Artist and historian Nell Painter wrote this essay to accompany
“I Might Be Next: Jerry Gant & Bryant Lebron,”
an exhibit at the Criminal Justice Gallery,
part of the Paul Robeson Galleries at Rutgers University- Newark.
Watch the State of the Arts story here.
Wonderful things about being black abound, from the physical to the cultural to the social.
Blackness is beautiful in the body, the skin, the vigor that shows in muscle and sinew. (Let us
here praise Serena Williams.) Beauty in the music and the poetry and the art. (Let us here
praise 2Pac and Duke Ellington and Elizabeth Alexander and Kara Walker and Stanley Whitney.)
And the beautifully almost un‐American sense of solidarity.
I want to talk about solidarity, as Bryant Lebron depicts it, and solidarity as Jerry Gant depicts
the sadness when it is missed.
That sense of community—of solidarity, of being connected over time and space and even
clashingly different experiences—distinguishes Americans of African descent from the
mainstream loudly proclaiming its individualism, stony, self‐reliant individualism. But we who
have been so persistently lumped together, discriminated against, even beaten as embodiments
of a group, have long embraced our group identity. Solidarity has been our talisman, our key to
sanity within an insane system of racial denigration. Where would we be without our peers to
reassure us that we were not insane? How to survive as an isolated individual, when
individualism would condemn a single person to insanity. No, individualism does not serve us
when we are mistreated as part of a group. Solidarity has saved the sanity of most of us, even
though legions have fallen victim to racism’s insanity.
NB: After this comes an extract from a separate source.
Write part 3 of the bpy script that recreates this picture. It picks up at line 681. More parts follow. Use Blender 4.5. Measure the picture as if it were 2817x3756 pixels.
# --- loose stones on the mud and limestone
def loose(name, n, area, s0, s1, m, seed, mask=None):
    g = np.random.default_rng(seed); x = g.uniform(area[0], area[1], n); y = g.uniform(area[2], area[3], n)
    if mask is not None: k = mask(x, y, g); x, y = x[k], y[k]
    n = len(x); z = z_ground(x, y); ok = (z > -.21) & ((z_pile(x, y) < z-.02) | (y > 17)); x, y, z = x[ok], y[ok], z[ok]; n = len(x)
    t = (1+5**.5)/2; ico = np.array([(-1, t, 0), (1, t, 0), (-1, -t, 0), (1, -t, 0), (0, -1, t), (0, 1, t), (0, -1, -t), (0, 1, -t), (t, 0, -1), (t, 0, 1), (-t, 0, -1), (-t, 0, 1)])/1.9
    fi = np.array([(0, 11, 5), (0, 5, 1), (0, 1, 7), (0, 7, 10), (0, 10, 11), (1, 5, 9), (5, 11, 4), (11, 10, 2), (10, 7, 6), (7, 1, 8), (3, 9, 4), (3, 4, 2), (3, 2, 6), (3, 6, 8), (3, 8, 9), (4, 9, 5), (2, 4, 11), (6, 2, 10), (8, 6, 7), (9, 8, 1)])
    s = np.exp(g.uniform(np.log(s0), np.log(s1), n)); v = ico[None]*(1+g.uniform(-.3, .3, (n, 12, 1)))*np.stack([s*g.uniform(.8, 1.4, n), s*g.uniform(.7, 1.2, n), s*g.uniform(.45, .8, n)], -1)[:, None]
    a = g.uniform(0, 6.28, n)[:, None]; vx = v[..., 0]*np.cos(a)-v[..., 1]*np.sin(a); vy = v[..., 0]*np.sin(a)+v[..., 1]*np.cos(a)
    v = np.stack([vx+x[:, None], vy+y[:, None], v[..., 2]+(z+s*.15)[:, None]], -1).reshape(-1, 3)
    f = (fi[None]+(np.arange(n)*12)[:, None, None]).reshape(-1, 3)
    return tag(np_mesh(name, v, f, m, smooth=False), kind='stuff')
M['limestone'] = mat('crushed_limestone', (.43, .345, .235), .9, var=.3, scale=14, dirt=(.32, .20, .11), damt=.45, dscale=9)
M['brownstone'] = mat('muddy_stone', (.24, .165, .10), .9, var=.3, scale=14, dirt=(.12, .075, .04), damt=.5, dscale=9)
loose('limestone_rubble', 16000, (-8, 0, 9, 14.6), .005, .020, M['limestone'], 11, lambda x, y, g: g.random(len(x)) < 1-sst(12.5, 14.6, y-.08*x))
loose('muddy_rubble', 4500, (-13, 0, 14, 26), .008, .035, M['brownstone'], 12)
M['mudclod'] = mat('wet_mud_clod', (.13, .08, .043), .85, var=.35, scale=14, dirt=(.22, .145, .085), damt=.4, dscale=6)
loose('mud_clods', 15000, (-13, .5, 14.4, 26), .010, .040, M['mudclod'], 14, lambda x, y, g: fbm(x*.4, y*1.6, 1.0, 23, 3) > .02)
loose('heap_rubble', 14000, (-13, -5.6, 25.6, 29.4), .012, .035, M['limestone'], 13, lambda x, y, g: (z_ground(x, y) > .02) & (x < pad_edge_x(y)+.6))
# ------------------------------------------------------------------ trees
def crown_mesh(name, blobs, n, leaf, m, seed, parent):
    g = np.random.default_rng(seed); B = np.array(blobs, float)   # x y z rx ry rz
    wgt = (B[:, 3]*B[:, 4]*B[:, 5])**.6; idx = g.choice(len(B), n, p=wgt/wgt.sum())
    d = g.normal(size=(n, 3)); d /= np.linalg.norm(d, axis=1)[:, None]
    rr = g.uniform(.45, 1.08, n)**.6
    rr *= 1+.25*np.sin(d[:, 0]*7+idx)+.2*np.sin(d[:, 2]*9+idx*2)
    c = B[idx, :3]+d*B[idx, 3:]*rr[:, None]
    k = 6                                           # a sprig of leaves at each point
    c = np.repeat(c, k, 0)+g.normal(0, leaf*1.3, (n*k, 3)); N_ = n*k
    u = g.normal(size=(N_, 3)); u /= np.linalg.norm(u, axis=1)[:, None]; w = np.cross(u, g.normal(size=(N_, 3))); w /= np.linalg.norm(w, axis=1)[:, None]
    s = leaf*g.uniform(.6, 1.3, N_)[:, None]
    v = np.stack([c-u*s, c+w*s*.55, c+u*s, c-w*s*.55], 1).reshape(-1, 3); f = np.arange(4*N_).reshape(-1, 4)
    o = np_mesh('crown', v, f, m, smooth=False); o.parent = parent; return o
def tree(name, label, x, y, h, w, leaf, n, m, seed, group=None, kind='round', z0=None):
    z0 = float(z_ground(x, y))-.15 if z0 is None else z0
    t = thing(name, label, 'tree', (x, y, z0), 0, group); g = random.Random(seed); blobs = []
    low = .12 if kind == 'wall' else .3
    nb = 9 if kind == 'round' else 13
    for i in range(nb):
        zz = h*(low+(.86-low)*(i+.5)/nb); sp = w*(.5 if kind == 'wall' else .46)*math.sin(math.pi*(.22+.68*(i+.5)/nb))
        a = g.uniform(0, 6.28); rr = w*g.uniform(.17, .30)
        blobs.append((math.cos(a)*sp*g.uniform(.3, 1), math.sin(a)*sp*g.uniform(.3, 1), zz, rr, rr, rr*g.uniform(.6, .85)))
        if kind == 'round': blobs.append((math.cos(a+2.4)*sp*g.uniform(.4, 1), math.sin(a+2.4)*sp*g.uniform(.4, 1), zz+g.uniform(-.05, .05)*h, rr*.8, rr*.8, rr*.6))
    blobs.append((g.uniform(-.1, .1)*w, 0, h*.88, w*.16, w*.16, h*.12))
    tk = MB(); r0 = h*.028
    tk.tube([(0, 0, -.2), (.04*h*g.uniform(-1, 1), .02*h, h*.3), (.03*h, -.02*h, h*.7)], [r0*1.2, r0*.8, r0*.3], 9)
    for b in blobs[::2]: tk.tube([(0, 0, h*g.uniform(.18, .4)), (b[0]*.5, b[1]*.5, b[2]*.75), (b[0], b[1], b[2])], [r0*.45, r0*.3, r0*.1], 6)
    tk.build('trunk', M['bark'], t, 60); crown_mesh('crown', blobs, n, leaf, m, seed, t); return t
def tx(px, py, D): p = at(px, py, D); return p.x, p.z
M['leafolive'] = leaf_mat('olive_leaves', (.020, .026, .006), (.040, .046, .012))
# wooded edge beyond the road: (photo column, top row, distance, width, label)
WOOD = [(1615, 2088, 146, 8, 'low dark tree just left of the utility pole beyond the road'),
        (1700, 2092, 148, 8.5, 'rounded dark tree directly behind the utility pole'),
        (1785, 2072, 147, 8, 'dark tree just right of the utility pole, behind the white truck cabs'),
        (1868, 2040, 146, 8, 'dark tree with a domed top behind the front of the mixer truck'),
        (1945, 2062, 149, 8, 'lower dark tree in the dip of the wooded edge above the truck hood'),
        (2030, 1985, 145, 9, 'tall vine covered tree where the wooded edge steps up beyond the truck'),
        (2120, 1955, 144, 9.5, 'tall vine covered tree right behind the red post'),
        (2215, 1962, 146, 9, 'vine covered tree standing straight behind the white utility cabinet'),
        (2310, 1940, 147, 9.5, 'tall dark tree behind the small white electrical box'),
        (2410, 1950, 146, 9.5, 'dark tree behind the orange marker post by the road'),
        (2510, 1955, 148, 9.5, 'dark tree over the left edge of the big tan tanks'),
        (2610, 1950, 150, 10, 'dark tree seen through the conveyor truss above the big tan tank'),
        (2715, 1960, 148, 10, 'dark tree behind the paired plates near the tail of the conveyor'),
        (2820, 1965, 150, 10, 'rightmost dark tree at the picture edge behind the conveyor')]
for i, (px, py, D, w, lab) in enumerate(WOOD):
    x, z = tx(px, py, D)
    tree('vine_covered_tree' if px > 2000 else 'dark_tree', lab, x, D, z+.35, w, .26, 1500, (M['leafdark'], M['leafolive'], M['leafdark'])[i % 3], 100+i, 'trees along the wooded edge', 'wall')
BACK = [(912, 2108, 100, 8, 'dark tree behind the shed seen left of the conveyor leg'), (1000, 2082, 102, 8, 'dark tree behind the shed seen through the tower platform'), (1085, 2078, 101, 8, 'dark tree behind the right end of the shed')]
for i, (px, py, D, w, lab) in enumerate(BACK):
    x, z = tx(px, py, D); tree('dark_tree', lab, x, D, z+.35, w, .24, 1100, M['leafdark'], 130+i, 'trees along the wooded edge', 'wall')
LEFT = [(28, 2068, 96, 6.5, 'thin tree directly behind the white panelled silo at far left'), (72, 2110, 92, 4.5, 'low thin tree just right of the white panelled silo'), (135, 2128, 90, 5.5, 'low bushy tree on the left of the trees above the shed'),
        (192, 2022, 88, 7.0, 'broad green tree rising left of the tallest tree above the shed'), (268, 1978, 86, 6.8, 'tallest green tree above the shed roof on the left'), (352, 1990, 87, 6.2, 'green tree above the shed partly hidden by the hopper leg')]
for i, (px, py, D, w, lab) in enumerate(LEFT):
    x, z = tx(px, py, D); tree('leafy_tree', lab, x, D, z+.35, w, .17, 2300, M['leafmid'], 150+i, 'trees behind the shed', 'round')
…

In these times, the weekly drumbeat of murder turns solidarity into an endlessly renewed grief,
as a person is killed as each week goes by. We may be personally safe. But our solidarity
connects us, week by week, to each murdered black person. “That could have been me,” we
feel, we say, each time another loses her or his life senselessly. This cruelty stretches back
farther than Bryant Lebron says. In my mid‐twentieth‐century generation, it was the vicious
torture‐murder‐drowning of Emmett Till in 1955. Then it was the three young men in Freedom
Summer of 1964. The Black Panther Party for Self‐Defense began in 1966 to combat anti‐black
police brutality. Each of the urban uprisings of the twentieth‐century began with the fact or
rumor of police brutality. In each instance, we mourn the victims in racial solidarity and in the
knowledge that it could have been me. It could have been me, walking down the street in a
hoodie with Skittles in my hand. It could have been me avoiding the overgrown sidewalk. It
could have been me in the dark stairway or in the street selling loose cigarettes. It even could
have been me inviting the stranger into our prayer meeting. It could have been me changing
lanes without signaling and smoking in my car. Yes. In solidarity, I know it could have been me.